Comment réformer la fonction publique sans se fâcher avec les fonctionnaires? En faisant semblant, bien entendu, c’est-à-dire en multipliant les mesures d’affichage sans s’attaquer au renouvellement des élites administratives qui sclérosent le pays et l’amènent à la ruine.
Ce mercredi, Olivier Dussopt, chargé de la fonction publique au sein du gouvernement Philippe, doit présenter un projet de loi réformant celle-ci. Son manque d’ambition tranche avec l’annonce du « Big bang » faite l’an dernier sur le sujet. Elle ne comporte aucune des dispositions promises par Emmanuel Macron pour changer les règles du jeu dans la haute administration.
Réformer la fonction publique ? D'accord, mais lentement
Le point central du projet gouvernemental ravive une vieille lune : la possibilité de recruter des contractuels de façon plus large. C’est le genre de mesure technique qui rassure tout le monde. Elle permet en effet de donner l’illusion qu’on change les règles du jeu. En même temps, elle permet de ne rien changer sur le fond, et donc de ne pas menacer les rentes acquises par les insiders.
Pour neutraliser cette mesure, les insiders ont en effet une pratique bien rôdée. Ils mettent tous les cinq ans en œuvre une mesure de titularisation des précaires. Autrement dit, au bout de cinq ans, les « contractuels » deviennent fonctionnaires et l’administration ne tarde pas à retrouver son cours normal par la digestion des nouveaux. Ce système est vieux comme notre administration.
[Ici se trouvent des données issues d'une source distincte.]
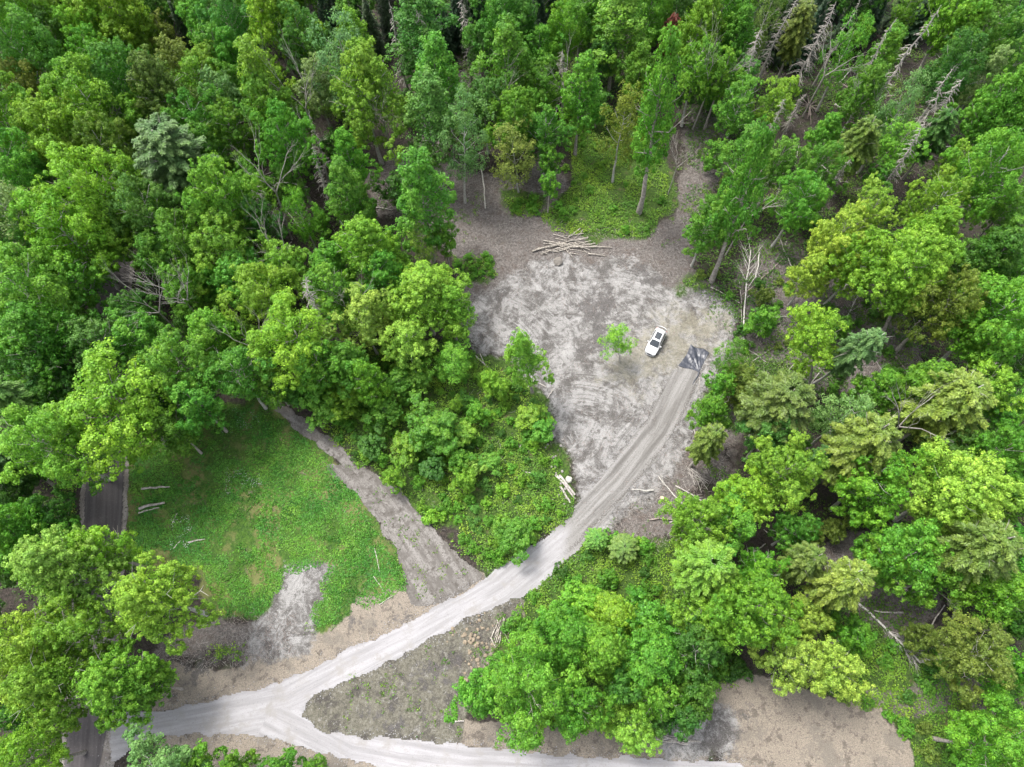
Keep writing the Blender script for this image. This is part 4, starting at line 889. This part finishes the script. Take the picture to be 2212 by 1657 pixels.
FL = [((1027,770),(1084,829),.11,'grey fallen log crossing another in the thicket corner, the thicker one'),((1037,765),(1067,852),.07,'thin grey fallen log crossing under a thicker one in the thicket'),
      ((1147,824),(1179,837),.10,'short pale log pointing into the clearing from the small bright tree'),((1194,844),(1182,862),.11,'short pale log lying on the left rim of the clearing'),
      ((827,919),(877,904),.08,'thin grey log half hidden in the thicket above the dirt track'),((1140,937),(1122,967),.08,'slim pale log on the bare patch at the right of the thicket'),
      ((1135,1020),(1154,1022),.08,'tiny pale log, right one of two in the lower thicket'),((1104,1022),(1113,1021),.08,'tiny pale log, left one of two in the lower thicket'),
      ((302,1099),(357,1087),.22,'thick silvery log beside the asphalt road, lower of the two'),((307,1057),(368,1053),.16,'thick brownish log beside the asphalt road, upper of the two'),((300,1108),(345,1098),.12,'thinner silvery log touching the thick one beside the road'),
      ((407,1172),(443,1165),.10,'pale log lying alone on the meadow grass near its left edge'),((375,1185),(390,1168),.07,'short pale stick by the white flowers left of the meadow'),((372,1130),(383,1108),.06,'slim stick above the white flowers left of the meadow'),
      ((809,1185),(820,1235),.06,'thin bleached stick, upper of two along the right edge of the meadow'),((807,1245),(834,1288),.05,'thin bleached stick, lower of two along the right edge of the meadow'),((820,1307),(850,1287),.07,'pale stick at the lower right corner of the meadow'),
      ((974,1559),(1002,1558),.12,'short brown log at the rim of the lower driveway'),((1535,619),(1598,654),.09,'pale thin log reaching from the clearing rim toward the tall fallen trunk'),((1597,609),(1603,732),.07,'thin grey trunk lying beside the long pale trunk right of the clearing'),
      ((1590,737),(1655,782),.07,'thin grey fallen trunk right of the plastic sheet'),((1872,669),(1935,669),.10,'horizontal grey log on the forest floor far right of the clearing'),((1802,795),(1985,797),.06,'very long thin pale pole lying flat in the right forest'),
      ((1785,1150),(1832,1123),.14,'grey log in the dark gap of the lower right forest'),((1630,1193),(1653,1175),.09,'short grey log under the trees below the brown ground'),((1662,127),(1692,163),.09,'grey fallen trunk near the dead spruces in the top right forest'),
      ((1700,125),(1735,185),.08,'thin dark fallen trunk in the top right forest'),((990,88),(975,102),.12,'pale log lying in the gap near the top edge of the photo'),((1511,814),(1508,852),.05,'thin pale pole below the plastic sheet'),((1532,792),(1518,820),.04,'yellowish stick near the corner of the plastic sheet'),
      ((1414,714),(1408,738),.001,''),((1090,405),(1105,385),.07,'forked pale stick left of the small yellowing tree'),((1155,815),(1130,850),.05,'bent thin stick under the bright tree by the clearing')]
for a, b, r, lb in FL:
    if r > .01: log('fallen_log', a, b, r, DEADB if r < .15 else LOGB, lb, 'log', 'fallen logs and sticks', n=6)
log('fallen_tree', (1605,737), (1620,545), .13, BARKP, 'long straight pale trunk lying right of the clearing', 'fallen tree', None, branches=14, n=7, zb=.4)
log('fallen_tree', (2105,815), (2202,765), .24, DEADB, 'thick forked dead trunk lying at the right edge of the photo', 'fallen tree', None, branches=9, n=7, zb=1.2)
log('fallen_birch', (1852,1302), (1985,1432), .15, BARKP, 'white fallen birch with bare twigs in the lower right forest', 'fallen tree', None, branches=26, n=7, zb=.3)
log('fallen_tree', (1690,560), (1600,640), .10, DEADD, 'brown fallen trunk with brush right of the clearing', 'fallen tree', None, branches=16, n=6, zb=.3)
log('fallen_tree', (2010,1225), (2100,1235), .10, DEADB, 'grey fallen branch hung with twigs in the lower right forest', 'fallen tree', None, branches=22, n=6, zb=1.5)
for pts, n in (([(1600,520),(1980,600),(2010,880),(1600,880)], 20), ([(1560,60),(2200,60),(2200,420),(1500,300)], 22), ([(900,60),(1120,60),(1080,420),(880,420)], 10), ([(500,300),(760,300),(760,640),(560,640)], 12), ([(1700,1180),(2200,1250),(2150,1450),(1850,1420)], 8), ([(1380,1060),(1540,960),(1580,1040),(1420,1180)], 8)):
    pl = poly(pts); k = 0; rf = random.Random(n)
    while k < n:
        x = rf.uniform(*(pl[:, 0].min(), pl[:, 0].max())); y = rf.uniform(pl[:, 1].min(), pl[:, 1].max())
        if not inside(pl, x, y) or open_ground(x, y): continue
        an = rf.uniform(0, 6.28); L = rf.uniform(2.5, 8); a = P(x, y, 0)[:2]; b = P(x+math.cos(an)*L, y+math.sin(an)*L, 0)[:2]
        o = log('fallen_log', a, b, rf.uniform(.06, .13), rf.choice((DEADB, DEADD, BARKP)), '', 'log', 'fallen stems on the forest floor', zb=rf.choice((0, .3, 1.2)), branches=rf.choice((0, 0, 5, 8)), n=6, cut=False, seed=k)
        queue_label(o, 'thin bare fallen stem', (a[0]+b[0])/2, (a[1]+b[1])/2); k += 1
sx, sy = G(1429, 1077); mb = MB(); mb.tube([(0,0,-.1),(0,0,.1),(0,0,.32)], [.34,.27,.24], 12); me = mb.mesh('stump', BARK); me.materials.append(CUT)
for f in me.polygons:
    if len(f.vertices) == 12: f.material_index = 1
o = obj('stump', me); o.location = (sx, sy, hz1(sx, sy)); o['label'] = 'cut tree stump on the brown ground right of the track'; o['category'] = 'stump'

# ------------------------------------------------------------------ the plastic sheet
def tarp():
    q = [Vector(((1860+x/6.9)/1.3888, (930+y/6.9)/1.3888)) for x, y in ((1450,712),(1855,880),(1640,1285),(1205,1148))]
    m = NT('black_plastic'); m.base((.017, .020, .030)); m.rough(.42); m.b.inputs['Specular IOR Level'].default_value = .6; m.bump(m.noise(2.5, 5, .6), .4, .05)
    N = 54; V = []; F = []; rs = random.Random(3)
    K = [(rs.uniform(.2, 1.3), rs.uniform(0, 6.28), rs.uniform(10, 34)) for _ in range(7)]
    for j in range(N):
        for i in range(N):
            u = i/(N-1); v = j/(N-1)
            d = (q[0].lerp(q[1], u)).lerp(q[3].lerp(q[2], u), v)
            e = math.sin(math.pi*v); d = d+Vector((math.sin(u*9+1)*1.0*(1-v), math.sin(u*7)*1.2))+Vector((4.0*e*(1-u) if u < .5 else -1.2*e*u, 0))*1.0
            du, dv = 1-u, 1-v; ang = math.atan2(dv+.04, du+.04); rad = math.hypot(du, dv)
            z = .02+sum(a*math.sin(f*ang+p+rad*2) for a, p, f in K)*.013*(.35+.65*min(1, rad*3))*min(1, 6*rad)
            z += .09*(fb(np.array([u*9.]), np.array([v*9.]), 1.0, 8, 3)[0]-.5)
            x, y = G(*d); V.append((x, y, hz1(x, y)+.07+max(-.02, z)))
    for j in range(N-1):
        for i in range(N-1): F.append((j*N+i, (j+1)*N+i, (j+1)*N+i+1, j*N+i+1))
    mb = MB(); mb.add(V, F); me = mb.mesh('plastic_sheet', m.m)
    o = obj('plastic_sheet', me); md = o.modifiers.new('thickness', 'SOLIDIFY'); md.thickness = .012; md.offset = -1
    o['label'] = 'black crumpled plastic sheet lying on the bare soil right of the white car'; o['category'] = 'plastic sheet'
    mb = MB(); pts = [Z4(1640,1275), Z4(1610,1370), Z4(1540,1470), Z4(1500,1545)]
    w3 = [Vector((*G(*p), 0)) for p in pts]
    for p in w3: p.z = hz1(p.x, p.y)+.07
    mb.tube(w3, [.14, .09, .07, .03], 6); obj('twisted_tail', mb.mesh('twisted_tail', m.m), o)
Z4 = lambda x, y: ((1860+x/6.9)/1.3888, (930+y/6.9)/1.3888)
tarp()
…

On se demande même comment ce genre de proposition peut encore faire illusion. Ou comment elle peut être vendue comme une réforme. Elle cache chaque fois l’hésitation qu’ont les gouvernements qui se suivent à prendre de front les citadelles de la fonction publique.
Rien sur la haute fonction publique
Dans la pratique, le projet gouvernemental reste muet sur les mesures que le pouvoir exécutif devrait prendre vis-à-vis de la fonction publique pour la remettre sur les rails. Celle-ci souffre de maux bien connus: politisation galopante, obsession de l’étiquette, de la verticalité, et absence de culture du résultat.
Durant sa campagne électorale, Emmanuel Macron avait annoncé qu’il rencontrerait les directeurs clés d’administration centrale et qu’il leur assignerait des objectifs. Il avait aussi, au mois de décembre, annoncé qu’il supprimerait l’accès direct aux grands corps à la sortie de l’ENA.
Dans la pratique, tout cela est passé à l’as. Comme nous l’avions souligné à plusieurs reprises, Emmanuel Macron a oublié son ambition de changer le gouvernement profond qui impose ses vues et sa politique suicidaire à la société française.
Pourquoi il faut changer les règles du jeu !
Or le pays a besoin de renouveler sa technostructure et ses techniques de recrutement. L’énarchie, aux yeux de beaucoup de Français, est largement discréditée. Elle suscite une intense détestation. Dans la pratique, et bien au-delà de l’ENA, les performances de la haute fonction publique en matière de gestion sont faibles. Les dépenses ne sont pas maîtrisées, les services publics sont peu productifs et sont surtout largement inefficaces.
Les résultats médiocres de la France en matière d’éducation, par exemple, le rappellent.
Sans un renouvellement des élites administratives, la France peinera donc à se relever, et on regrettera que les pouvoirs publics ne s’y attèlent pas.
Comment changer les règles du jeu
Une mesure salutaire pour modifier rapidement et en profondeur les élites administratives pourrait passer par la fin de la garantie de l’emploi pour les directeurs d’administration centrale. C’est la meilleure façon d’introduire des paramètres de responsabilité individuelle dans nos administrations, et de sortir de cette culture de la subordination au politique.
Dans cet esprit, les directeurs qui n’atteindraient pas leurs objectifs, notamment financiers, pourraient être licenciés purement et simplement de la fonction publique. Aujourd’hui, en cas de problème, ils sont simplement reclasser dans un corps d’inspection.
La garantie de l’emploi pour ces fonctionnaires fut justifiée, à une époque, par la nécessité de ne pas les livrer pieds et poings liés à l’autorité politique. Le problème est qu’il est désormais impossible d’accéder à un emploi de directeur sans passer par un cabinet ministériel.
Paradoxalement, la meilleure façon de dépolitiser la haute fonction publique consiste donc à lui supprimer la garantie de l’emploi et à la soumettre à des objectifs quantifiables.
Mais de cela, il n’est pas question dans le frileux projet de loi du gouvernement.